Is vx and vy the x and y coords of the centriod or the tip? I think Im getting confused as to the terminology of a "vector" here. I was under the impression that a Vector was just a point in 2d (in this case) space that represented direction.
So in this case, how is the vector of the centroid->tip calculated? Is it just the centriod?
meyahoocomlorenpechtel stated:
It seems to me that you need to store
the rotation angle of the triangle and
possibly it's current speed.
What is the rotation angle relative to? The origin of the triangle, or the game window itself? Also, for future rotations, is the angle the angle from the last rotation or the original position of the triangle?
Thanks all for the help so far, I really appreciate it!
you will want the topmost vertex to be the centroid in order to achieve the desired effect.

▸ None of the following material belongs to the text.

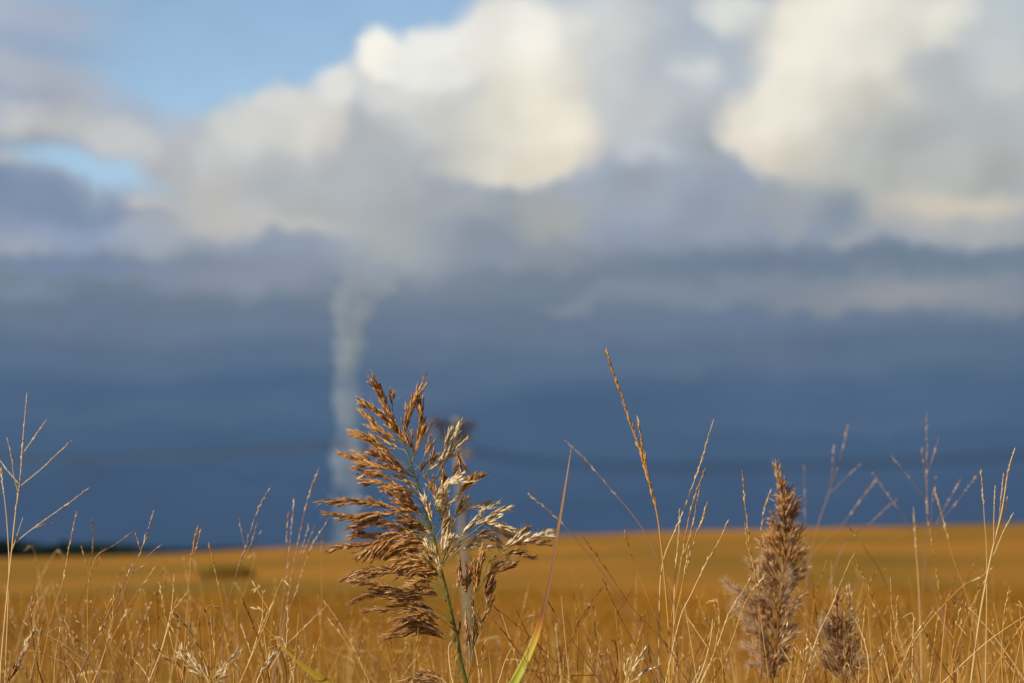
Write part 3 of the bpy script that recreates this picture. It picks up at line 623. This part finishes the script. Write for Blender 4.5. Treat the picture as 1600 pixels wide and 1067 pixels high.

First, I would start with the centroid rather than calculate it. You know the position of the centroid and the angle of rotation of the triangle, I would use this to calculate the locations of the verticies. (I apologize in advance for any syntax errors, I have just started to dabble in Java.)
//starting point
double tip_x = 10;
double tip_y = 10;
should be
double center_x = 10;
double center_y = 10;
//triangle details
int width = 6; //base
int height = 9;
should be an array of 3 angle, distance pairs.
angle = rotation_angle + vertex[1].angle;
dist = vertex[1].distance;
p1_x = center_x + math.cos(angle) * dist;
p1_y = center_y - math.sin(angle) * dist;
// and the same for the other two points
Note that I am subtracting the Y distance. You're being tripped up by the fact that screen space is inverted. In our minds Y increases as you go up--but screen coordinates don't work that way.
The math is a lot simpler if you track things as position and rotation angle rather than deriving the rotation angle.
Also, in your final piece of code you're modifying the location by the rotation angle. The result will be that your ship turns by the rotation angle every update cycle. I think the objective is something like Asteroids, not a cat chasing it's tail!